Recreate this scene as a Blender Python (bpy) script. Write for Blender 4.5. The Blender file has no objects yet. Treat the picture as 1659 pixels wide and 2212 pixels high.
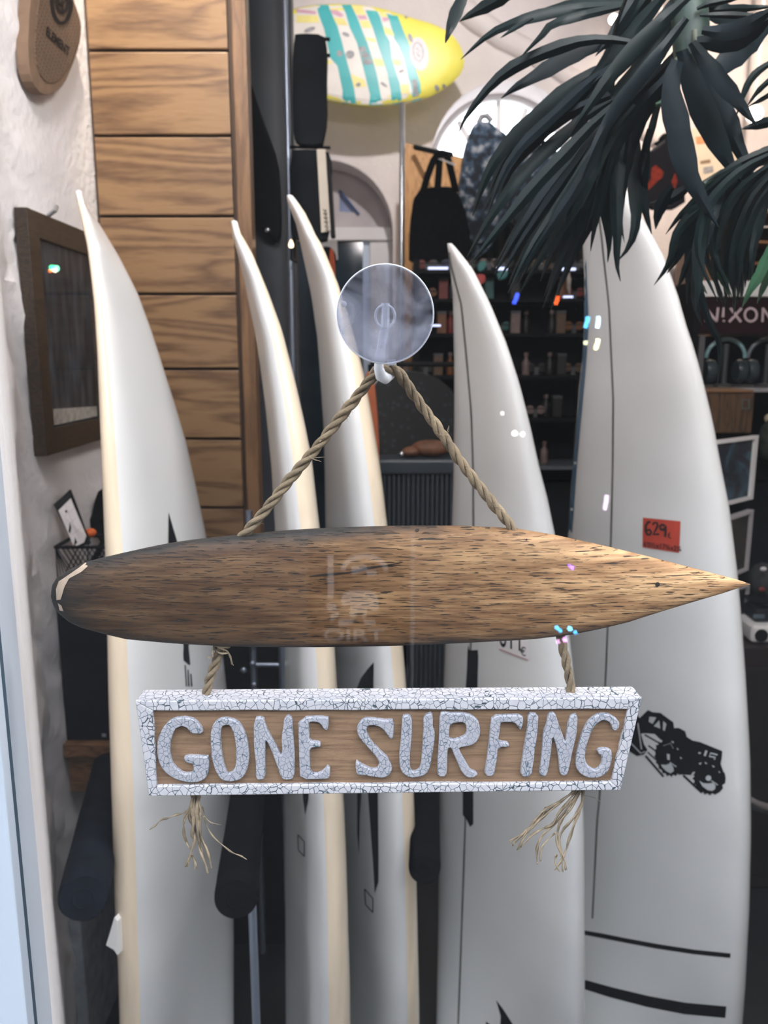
import bpy, bmesh, math, random
from mathutils import Vector, Matrix
from mathutils.bvhtree import BVHTree
from mathutils.geometry import tessellate_polygon
random.seed(7)
scene = bpy.context.scene
COL = scene.collection

# ------------------------------------------------------------------ camera
F_PX, CX, CY = 1750.0, 829.5, 1106.0
TH = math.radians(11.0)
CAM = Vector((0, 0, 1.5))
cam_data = bpy.data.cameras.new('camera')
cam = bpy.data.objects.new('camera', cam_data)
COL.objects.link(cam)
cam.location = CAM
cam.rotation_euler = (math.pi/2 - TH, 0, 0)
cam_data.sensor_fit = 'VERTICAL'
cam_data.sensor_height = 36.0
cam_data.lens = 36.0*F_PX/2212.0
cam_data.clip_start = 0.02
cam_data.clip_end = 200
cam_data.dof.use_dof = True
cam_data.dof.focus_distance = 0.48
cam_data.dof.aperture_fstop = 14.0
scene.camera = cam

# ------------------------------------------------------------------ view, world, large lights
scene.view_settings.view_transform = 'Standard'
scene.view_settings.look = 'None'
scene.view_settings.exposure = 0.32
scene.view_settings.gamma = 1.0
scene.view_settings.use_curve_mapping = False
world = bpy.data.worlds.new('overcast_sky')
scene.world = world
world.use_nodes = True
wn = world.node_tree.nodes; wl = world.node_tree.links
bg = wn['Background']
tc = wn.new('ShaderNodeTexCoord'); sx = wn.new('ShaderNodeSeparateXYZ'); rp = wn.new('ShaderNodeValToRGB')
wl.new(tc.outputs['Generated'], sx.inputs[0]); wl.new(sx.outputs['Z'], rp.inputs[0]); wl.new(rp.outputs[0], bg.inputs[0])
rp.color_ramp.elements[0].position = 0.0; rp.color_ramp.elements[0].color = (0.42, 0.435, 0.46, 1)
rp.color_ramp.elements[1].position = 1.0; rp.color_ramp.elements[1].color = (0.84, 0.91, 1, 1)
bg.inputs[1].default_value = 7.5

def area_light(name, loc, target, size, power, color, spread=math.pi):
    l = bpy.data.lights.new(name, 'AREA'); l.energy = power; l.color = color; l.size = size; l.spread = spread
    o = bpy.data.objects.new(name, l); COL.objects.link(o); o.location = loc
    d = Vector(target) - Vector(loc); o.rotation_euler = d.to_track_quat('-Z', 'Y').to_euler()
    return o
def spot_light(name, loc, target, power, color, angle=60, blend=0.6, radius=0.04):
    l = bpy.data.lights.new(name, 'SPOT'); l.energy = power; l.color = color
    l.spot_size = math.radians(angle); l.spot_blend = blend; l.shadow_soft_size = radius
    o = bpy.data.objects.new(name, l); COL.objects.link(o); o.location = loc
    d = Vector(target) - Vector(loc); o.rotation_euler = d.to_track_quat('-Z', 'Y').to_euler()
    return o
WARM = (1.0, 0.80, 0.60)
spot_light('ceiling_spot_column', (-0.40, 1.25, 3.3), (-0.50, 1.95, 2.42), 215, (1.0, 0.86, 0.70), 42, 1.0)
spot_light('ceiling_spot_back_board', (0.25, 2.7, 3.35), (0.2, 4.6, 2.75), 90, (1.0, 0.94, 0.94), 75, 0.8)
spot_light('ceiling_spot_back_right', (1.5, 3.2, 3.35), (1.9, 4.6, 2.4), 120, (1.0, 0.82, 0.68), 85, 0.8)
area_light('window_display_light', (0.52, 0.66, 2.55), (-0.1, 1.4, 1.3), 0.35, 15, (1.0, 0.96, 0.92))
area_light('left_wall_fill', (-0.25, 0.62, 2.7), (-0.62, 1.6, 1.9), 0.25, 7, (1.0, 0.93, 0.92), math.radians(110))  # added fill, brightens the left wall
area_light('shop_ceiling_light', (1.2, 3.0, 3.4), (1.0, 3.0, 0), 1.2, 7, (1.0, 0.88, 0.75))

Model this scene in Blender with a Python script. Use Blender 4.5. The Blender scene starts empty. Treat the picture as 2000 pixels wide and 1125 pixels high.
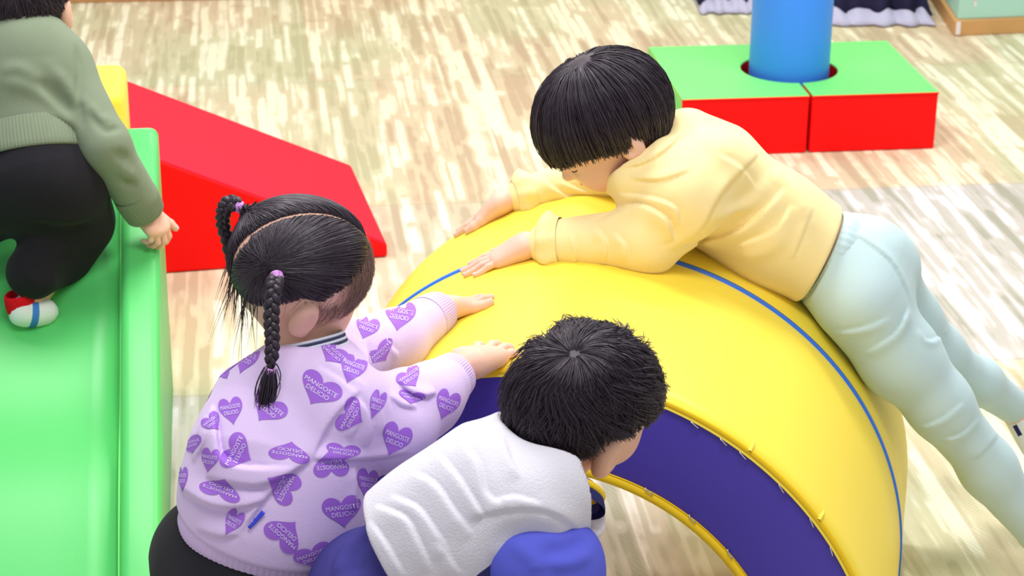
import bpy, math, random
import numpy as np
from mathutils import Vector, Matrix
from mathutils.bvhtree import BVHTree
rng = np.random.RandomState(7)
C = bpy.context.scene.collection
A = lambda *v: np.array(v, float)
def nrm(v):
    v = np.asarray(v, float); return v / (np.linalg.norm(v) + 1e-12)

# ------------------------------------------------------------------ camera
FPX, PITCH, ROLL, CH = 4200.0, .39246, .00793, 1.75
cF = A(0, math.cos(PITCH), -math.sin(PITCH)); cR0 = A(1, 0, 0); cU0 = np.cross(cR0, cF)
cR = math.cos(ROLL) * cR0 + math.sin(ROLL) * cU0; cU = -math.sin(ROLL) * cR0 + math.cos(ROLL) * cU0
CAM = A(0, 0, CH)
cd = bpy.data.cameras.new('camera'); cam = bpy.data.objects.new('camera', cd); C.objects.link(cam)
cd.sensor_width = 36; cd.lens = FPX / 2000 * 36; cd.clip_start = .05; cd.clip_end = 50
cd.dof.use_dof = True; cd.dof.focus_distance = 2.85; cd.dof.aperture_fstop = 11
M = Matrix(((cR[0], cU[0], -cF[0], 0), (cR[1], cU[1], -cF[1], 0), (cR[2], cU[2], -cF[2], CH), (0, 0, 0, 1)))
cam.matrix_world = M
bpy.context.scene.camera = cam
# ------------------------------------------------------------------ world, lights, exposure
w = bpy.data.worlds.new('world'); bpy.context.scene.world = w; w.use_nodes = True
bg = w.node_tree.nodes['Background']; bg.inputs[0].default_value = (.93, .95, 1, 1); bg.inputs[1].default_value = .50
vs = bpy.context.scene.view_settings; vs.view_transform = 'Standard'; vs.look = 'None'; vs.gamma = 1; vs.exposure = 0.12
vs.use_curve_mapping = False
def area(loc, sx, sy, power, col=(1, .98, .95), target=None):
    l = bpy.data.lights.new('ceiling_light', 'AREA'); l.shape = 'RECTANGLE'; l.size = sx; l.size_y = sy; l.energy = power; l.color = col
    o = bpy.data.objects.new('ceiling_light', l); C.objects.link(o); o.location = loc
    if target is not None:
        o.rotation_euler = (Vector(target) - Vector(loc)).to_track_quat('-Z', 'Y').to_euler()
    return o
area((-.6, 3.6, 2.75), 1.2, .5, 45)
area((1.3, 4.4, 2.75), 1.2, .5, 42)
area((.1, 1.9, 2.75), 1.4, .5, 32)
area((.2, 6.2, 2.75), 1.6, .5, 26)

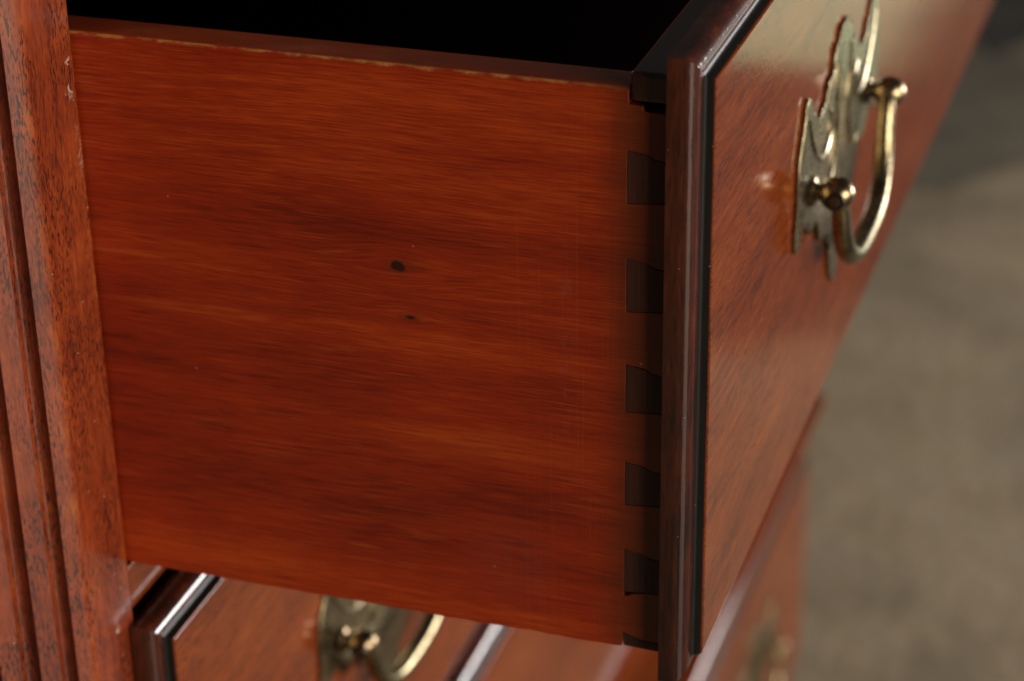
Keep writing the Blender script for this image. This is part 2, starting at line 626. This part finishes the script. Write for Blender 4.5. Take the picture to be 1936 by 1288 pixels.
wp = [(-.30, -.6035), (-.152, -.6045), (-.148, -.6065), (-.138, -.609), (-.128, -.6115)]
for k in range(9):
    a = math.pi / 2 * (1 - k / 4)
    wp.append((-.125 + .0065 * math.cos(a), -.618 + .0065 * math.sin(a)))
wp += [(-.127, -.6255), (-.1285, -.627), (-.129, -.630)]
for k in range(1, 9):
    a = math.pi / 2 * k / 8
    wp.append((-.1385 + .0095 * math.cos(a), -.630 - .011 * math.sin(a)))
wp += [(-.1385, -.6445), (-.30, -.6445)]
cpart('waist_moulding', sweep3(wp, -.03, WD - .032), M['front'], smooth=35, merge=False)

# lower case
XL = -.1385
for y0, y1 in ((-.052, -.0012), (WD - .0034, WD + .020)):
    cpart('lower_stile', box(XL - .05, XL - .0003, y0, y1, -1.06, -.645), M['post'], bevel=.001)
for z0, z1 in ((-.655, -.6450), (-.862, -.845), (-1.06, -1.045)):
    cpart('drawer_rail', box(XL - .048, XL, YO0 + .0003, YO1 - .0003, z0, z1), M['front'], bevel=.0006)
for y in (-.052, WD + .004):
    cpart('side_panel', box(-.62, XL - .051, y, y + .016, -1.06, -.645), M['post'])
cpart('plinth', sweep3([(-.30, -1.061), (-.134, -1.061), (-.120, -1.075), (-.112, -1.10), (-.112, GZ + .001), (-.30, GZ + .001)], -.03, WD + .006),
      M['front'], smooth=35, merge=False)


# ------------------------------------------------------------------ drawers
def front_profile():
    pr = [(0.0, XB), (0.0, XB + .0034)]
    R = .0046
    for k in range(1, 11):
        a = math.pi / 2 * k / 10
        pr.append((R * (1 - math.cos(a)), XB + .0034 + R * math.sin(a)))
    return pr, R


def ring_sweep(prof, y0, y1, z0, z1, cap_first=False, cap_last=False):
    """profile (inset, x) run round a rectangle; the four runs keep their own vertices so the mitres stay crisp"""
    v, f = [], []
    n = len(prof)

    def ring(ins, x):
        return [(x, y0 + ins, z0 + ins), (x, y1 - ins, z0 + ins), (x, y1 - ins, z1 - ins), (x, y0 + ins, z1 - ins)]
    for k in range(4):
        b = len(v)
        for ins, x in prof:
            r = ring(ins, x)
            v += [r[k], r[(k + 1) % 4]]
        for i in range(n - 1):
            f.append((b + 2 * i, b + 2 * i + 1, b + 2 * i + 3, b + 2 * i + 2))
    if cap_first:
        b = len(v)
        v += ring(*prof[0])
        f.append((b + 3, b + 2, b + 1, b))
    if cap_last:
        b = len(v)
        v += ring(*prof[-1])
        f.append((b, b + 1, b + 2, b + 3))
    return v, f


PINS = [(-.0176, -.0326), (-.0487, -.0644), (-.0805, -.0953), (-.1112, -.1250), (-.1398, -.1541)]


def pin_outline(zt, zb, g=0.0, rnd=None):
    e = rnd or [0, 0, 0, 0]
    return [(0 - g, zt + g * .6 + e[0]), (.0030, zt - .0004 + g + e[1]), (.0056, zt - .0008 + g + e[1]), (.0074, zt - .0019 + g + e[2]),
            (XB, zt - .0024 + g + e[2]), (XB, zb + .0010 - g + e[3]), (.0062, zb + .0006 - g), (.0028, zb + .0002 - g), (0 - g, zb - g)]


def side_outline():
    rnd = random.Random(4)
    back = -.42
    pts = [(back, -.1733), (back, 0.0)]
    pts += [(-.30, .0001), (-.2, -.0001), (-.1, .0001), (-.03, 0.0), (.0002, -.0001)]
    # notch for the top half pin
    pts += [(.0002, -.0046), (.0040, -.0049), (.0044, -.0063), (.0100, -.0065), (.0102, -.0050), (XB, -.0050)]
    for i, (zt, zb) in enumerate(PINS):
        o = pin_outline(zt, zb, .00009)
        seq = [o[4], o[3], o[2], o[1], o[0], o[8]]
        if i == 4:                                   # broken corner under the lowest pin
            seq += [(-.0002, zb - .0014), (.0010, zb - .0012), (.0024, zb - .0003), (.0052, zb + .0002)]
        else:
            seq += [o[7]]
        seq += [o[6], o[5]]
        pts += seq
    # bottom half pin socket then bottom edge with small chips
    pts += [(XB, -.1700), (.0050, -.1698), (-.0004, -.1680), (-.0006, -.1728)]
    x = -.002
    while x > back + .01:
        j = rnd.uniform(-.00022, .00022) - (.0 if x < -.03 else rnd.uniform(-.0004, .0003))
        pts.append((x, -.1733 + j))
        x -= rnd.uniform(.002, .007) if x > -.16 else .02
    return pts


def make_handle(parent, yc, zc, loc):
    """willow-pattern plate with two ball posts and a bail; modelled in drawer coordinates"""
    half = [(0, .0405), (.0028, .0414), (.0058, .0408), (.0076, .0386), (.0082, .0366), (.0108, .0374), (.0136, .0368), (.0156, .0344), (.0160, .0318),
            (.0160, .0298), (.0184, .0284), (.0215, .0290), (.0244, .0280), (.0262, .0256), (.0272, .0236), (.0300, .0228), (.0335, .0222), (.0378, .0216), (.0410, .0226),
            (.0428, .0240), (.0450, .0268), (.0478, .0268), (.0498, .0296), (.0530, .0335), (.0568, .0352), (.0600, .0335), (.0606, .0300),
            (.0622, .0262), (.0650, .0225), (.0672, .0170), (.0682, .0100), (.0676, .0040), (.0684, -.0020), (.0692, -.0080), (.0684, -.0125),
            (.0655, -.0140), (.0622, -.0120), (.0590, -.0090), (.0550, -.0085), (.0515, -.0110), (.0478, -.0150), (.0430, -.0165), (.0390, -.0150),
            (.0352, -.0150), (.0325, -.0180), (.0305, -.0225), (.0270, -.0262), (.0225, -.0275), (.0190, -.0268), (.0160, -.0285), (.0140, -.0320),
            (.0108, -.0345), (.0085, -.0362), (.0095, -.0405), (.0085, -.0455), (.0045, -.0498), (0, -.0535)]
    ol = [(yc - y, zc + z) for y, z in half] + [(yc + y, zc + z) for y, z in half[-2:0:-1]]
    v, f = prism(ol, 0, XF + .0001, XF + .0014)
    plate = mesh_obj('handle_plate', v, f, M['brass'], parent, loc, bevel=.0005, seg=3)
    # raised chased scrolls on the plate
    for sg in (-1, 1):
        for ctrl, r in (([(.0560, .0270), (.0500, .0180), (.0400, .0090), (.0300, .0060), (.0220, .0090), (.0200, .0160), (.0245, .0190)], .0010),
                        ([(.0100, .0300), (.0120, .0200), (.0100, .0080), (.0150, -.0050), (.0240, -.0110), (.0300, -.0080)], .0010)):
            path = [(XF + .0013, yc + sg * a, zc + b) for a, b in ctrl]
            p = smooth_path(path, 6)
            vv, ff = tube(p, [r * (.5 + .5 * math.sin(math.pi * i / (len(p) - 1))) + .0002 for i in range(len(p))], 8)
            mesh_obj('scroll', vv, ff, M['brass'], plate, (0, 0, 0), smooth=40)
    bx = XF + .0094
    for sg in (-1, 1):
        cy = yc + sg * .0468
        prof = [(XF + .0015, .0050), (XF + .0024, .0050), (XF + .0030, .0042), (XF + .0034, .0027), (XF + .0044, .0027)]
        for k in range(1, 13):
            a = math.pi * (1 - k / 12.0) - .62 * (1 - k / 12.0)
            prof.append((bx + .0057 * math.cos(a), max(.0002, .0057 * math.sin(a))))
        vv, ff = lathe_x(prof, cy, zc)
        mesh_obj('ball_post', vv, ff, M['bronze'], plate, (0, 0, 0), smooth=50)
        # sunken bail end on the outer side of the ball: dark ring and rivet
        vv, ff = tube([(bx + .0004, cy + sg * .0046, zc - .0004), (bx + .0004, cy + sg * .00585, zc - .0004)], [.0030, .0030], 20)
        mesh_obj('pivot_ring', vv, ff, M['black'], plate, (0, 0, 0), smooth=40)
        vv, ff = tube([(bx + .0004, cy + sg * .0055, zc - .0004), (bx + .0004, cy + sg * .0061, zc - .0004), (bx + .0004, cy + sg * .0064, zc - .0004)],
                      [.0019, .0019, .0010], 16)
        mesh_obj('rivet', vv, ff, M['dark_metal'], plate, (0, 0, 0), smooth=40)
    half_b = [(.0440, .0000, 0), (.0418, -.0030, .0002), (.0400, -.0080, .0004), (.0385, -.0140, .0006), (.0358, -.0205, .0010),
              (.0305, -.0270, .0014), (.0225, -.0315, .0018), (.0120, -.0335, .0020)]
    ctrl = [(bx + d, yc - y, zc + z) for y, z, d in half_b] + [(bx + .0020, yc, zc - .0340)] + [(bx + d, yc + y, zc + z) for y, z, d in half_b[::-1]]
    p = smooth_path(ctrl, 6)
    n = len(p) - 1
    vv, ff = tube(p, [.0027 + .0010 * math.sin(math.pi * i / n) ** 1.2 for i in range(n + 1)], 18)
    mesh_obj('bail', vv, ff, M['brass'], plate, (0, 0, 0), smooth=60)
    return plate


def make_drawer():
    root = thing('drawer', (0, 0, ZB), 'pulled-out drawer showing its red stained side and dovetail joint', 'drawer',
                 'drawers of the chest')
    L = (0, 0, -ZB)

    def part(name, vf, mat, parent=root, loc=L, **kw):
        return mesh_obj(name, vf[0], vf[1], mat, parent, loc, **kw)

    # sides with the sockets of the joint cut in
    so = side_outline()
    yr = WD + YL
    for y0, y1 in ((0.0, .0132), (yr - .0132, yr)):
        sd = part('drawer_side', prism(so, 1, y0, y1), M['side'], bevel=.00016)
        bm = bmesh.new()
        bm.from_mesh(sd.data)
        top = [e for e in bm.edges if all(v.co.z > -.0003 for v in e.verts) and abs(e.verts[0].co.y - e.verts[1].co.y) < 1e-6]
        bmesh.ops.bevel(bm, geom=top, offset=.0017, segments=4, profile=.5, affect='EDGES', clamp_overlap=True)
        for f in bm.faces:
            f.smooth = True
        bm.to_mesh(sd.data)
        bm.free()
        sd.data.set_sharp_from_angle(angle=math.radians(35))
    # front board behind the lip
    o = [(.0134, -.1730), (yr - .0134, -.1730), (yr - .0134, -.0042), (yr - .0003, -.0042), (yr - .0003, .0042), (.0003, .0042), (.0003, -.0042), (.0134, -.0042)]
    v, f = prism(o, 0, .0004, XB + .0012)
    part('front_board', (v, f), M['lip'], bevel=.0012)
    rnd = random.Random(9)
    for zt, zb in PINS:
        for y0, y1 in ((.00005, .0133), (yr - .0133, yr - .00005)):
            e = [rnd.uniform(-.0002, .0002) for _ in range(4)]
            part('dovetail_pin', prism(pin_outline(zt, zb, -.00002, e), 1, y0, y1), M['pin'], bevel=.00012, seg=1)
    for y0, y1 in ((.0002, .0133), (yr - .0133, yr - .0002)):
        part('dovetail_pin', prism([(0, -.1684), (.005, -.1702), (XB, -.1704), (XB, -.1731), (-.0002, -.1727)], 1, y0, y1), M['pin'], bevel=.00012, seg=1)
    # back and bottom
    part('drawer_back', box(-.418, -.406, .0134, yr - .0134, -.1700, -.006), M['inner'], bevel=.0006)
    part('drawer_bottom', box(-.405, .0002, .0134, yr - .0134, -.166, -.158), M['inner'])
    # lipped, thumbnail-moulded front
    pr, R = front_profile()
    lip = part('moulded_lip', ring_sweep(pr + [(.0052, XB + .0081)], YL, WD, ZB, ZT, cap_first=True), M['lip'], smooth=35, merge=False)
    fl = [(.0050, XB + .0079)]
    for k in range(0, 7):
        a = math.pi / 2 * k / 6
        fl.append((.0053 + .0013 * math.sin(a), XB + .0081 + .0013 * (1 - math.cos(a))))
    fl += [(.0068, XB + .0104), (.0069, XF - .0006)]
    mesh_obj('black_fillet', *ring_sweep(fl, YL, WD, ZB, ZT), M['black'], lip, (0, 0, 0), smooth=40, merge=False)
    fp = [(.0069, XF - .0006), (.00695, XF - .0003), (.0072, XF - .00008), (.0076, XF)]
    part('front_face', ring_sweep(fp, YL, WD, ZB, ZT, cap_last=True), M['front'], smooth=50, merge=False)
    make_handle(root, .1772, -.0800, L)
    make_handle(root, WD + YL - .1780, -.0810, L)
    return root


d1 = make_drawer()


def copy_tree(o, parent=None):
    c = o.copy()
    COL.objects.link(c)
    c.parent = parent
    for ch in list(o.children):
        copy_tree(ch, c)
    return c


for (lx, lz), label in (((XC - XB + .0006, -.2052), 'closed drawer directly below the pulled-out one, brass handle half hidden'),
                        ((XC - XB + .0006, -.4107), 'closed drawer second below the pulled-out one, above the waist moulding'),
                        ((XL - XB + .0006, -.6635), 'closed blurred drawer below the projecting waist moulding at bottom right')):
    c = copy_tree(d1)
    c.location = (lx, 0, ZB + lz)
    c['label'] = label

────────────────

— WHAT IS BEING ASKED —
Leave out the pictures and repeat the lines from the start of the material through the line with "bg.inputs[1].default_value = 7.5", inclusive.

— RESULT OF THE EXERCISE —
Recreate this scene as a Blender Python (bpy) script. Write for Blender 4.5. The Blender file has no objects yet. Treat the picture as 1659 pixels wide and 2212 pixels high.
import bpy, bmesh, math, random
from mathutils import Vector, Matrix
from mathutils.bvhtree import BVHTree
from mathutils.geometry import tessellate_polygon
random.seed(7)
scene = bpy.context.scene
COL = scene.collection

# ------------------------------------------------------------------ camera
F_PX, CX, CY = 1750.0, 829.5, 1106.0
TH = math.radians(11.0)
CAM = Vector((0, 0, 1.5))
cam_data = bpy.data.cameras.new('camera')
cam = bpy.data.objects.new('camera', cam_data)
COL.objects.link(cam)
cam.location = CAM
cam.rotation_euler = (math.pi/2 - TH, 0, 0)
cam_data.sensor_fit = 'VERTICAL'
cam_data.sensor_height = 36.0
cam_data.lens = 36.0*F_PX/2212.0
cam_data.clip_start = 0.02
cam_data.clip_end = 200
cam_data.dof.use_dof = True
cam_data.dof.focus_distance = 0.48
cam_data.dof.aperture_fstop = 14.0
scene.camera = cam

# ------------------------------------------------------------------ view, world, large lights
scene.view_settings.view_transform = 'Standard'
scene.view_settings.look = 'None'
scene.view_settings.exposure = 0.32
scene.view_settings.gamma = 1.0
scene.view_settings.use_curve_mapping = False
world = bpy.data.worlds.new('overcast_sky')
scene.world = world
world.use_nodes = True
wn = world.node_tree.nodes; wl = world.node_tree.links
bg = wn['Background']
tc = wn.new('ShaderNodeTexCoord'); sx = wn.new('ShaderNodeSeparateXYZ'); rp = wn.new('ShaderNodeValToRGB')
wl.new(tc.outputs['Generated'], sx.inputs[0]); wl.new(sx.outputs['Z'], rp.inputs[0]); wl.new(rp.outputs[0], bg.inputs[0])
rp.color_ramp.elements[0].position = 0.0; rp.color_ramp.elements[0].color = (0.42, 0.435, 0.46, 1)
rp.color_ramp.elements[1].position = 1.0; rp.color_ramp.elements[1].color = (0.84, 0.91, 1, 1)
bg.inputs[1].default_value = 7.5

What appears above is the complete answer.